KNA: Sie beherbergen Schätze von enormem Wert und sind nach eigenen Angaben die vier ältesten Bibliotheken der Welt: die Biblioteca Capitolare di Verona, die des Katharinenklosters auf dem Sinai, die Stiftsbibliothek Sankt Gallen und die Stiftsbibliothek Sankt Peter in Salzburg. Vertreter der vier Institutionen treffen sich ab diesem Donnerstag in Salzburg mit Wissenschaftlern und beraten über Geschichte, Gegenwart und Herausforderungen christlicher Bibliotheken. Was erhoffen Sie sich von der Konferenz?

Sonja Führer (Leiterin der Salzburger Stiftsbibliothek Sankt Peter): Für mich ist spannend zu sehen, an welchen Themen andere Bibliotheken dran sind: ob sie zum Beispiel mit neuen Medien oder Veranstaltungen in ihrem Haus die Öffentlichkeit stärker ansprechen wollen. Wie gelingt es uns, auch andere Interessierte anzusprechen?
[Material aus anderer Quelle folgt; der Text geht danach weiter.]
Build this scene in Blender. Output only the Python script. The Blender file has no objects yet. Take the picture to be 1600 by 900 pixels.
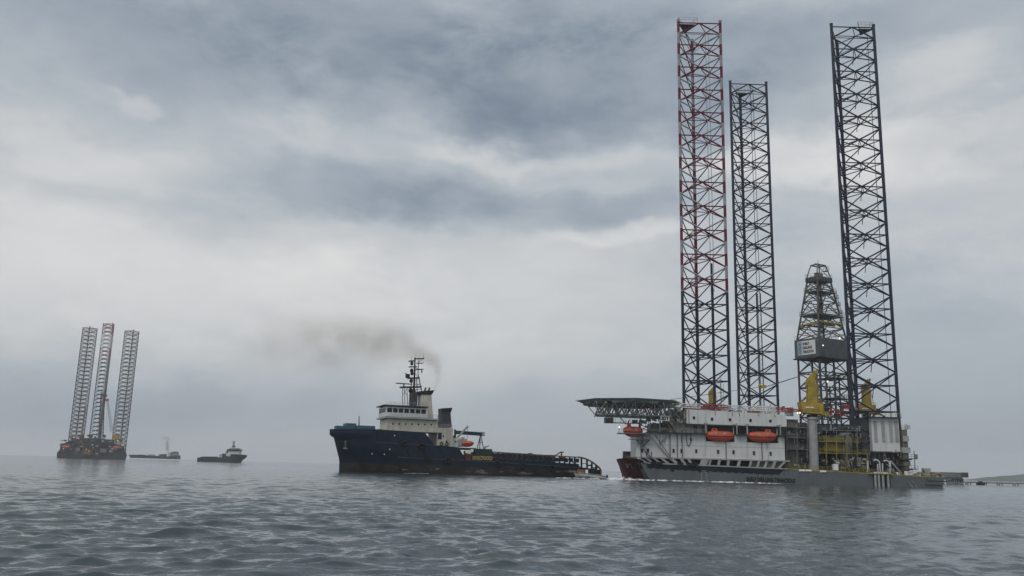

Wir wollen ein neues Bewusstsein für das Medium Buch und vor allem für das Medium altes Buch schaffen. Allerdings spielt in unseren jahrhundertealten Institutionen der Zeitdruck nicht so eine Rolle wie woanders. Wir setzen mehr auf Qualität und persönliche Betreuung.

KNA: Wie sieht die aktuelle Situation in Sankt Peter aus?

Führer: Sankt Peter sieht sich im Auftrag, den kulturellen Wert der Schriften zu erhalten, über Kataloge zu erschließen und für die Öffentlichkeit im Lesesaal zugänglich zu machen. Das Kloster ist aber eine private Institution und arbeitet ohne öffentliche Zuschüsse. Um das finanziell zu stemmen, profitieren wir von Kooperationen mit Universitäten und anderen Bibliotheken.

KNA: Vor welchen Herausforderungen steht die Bibliothek?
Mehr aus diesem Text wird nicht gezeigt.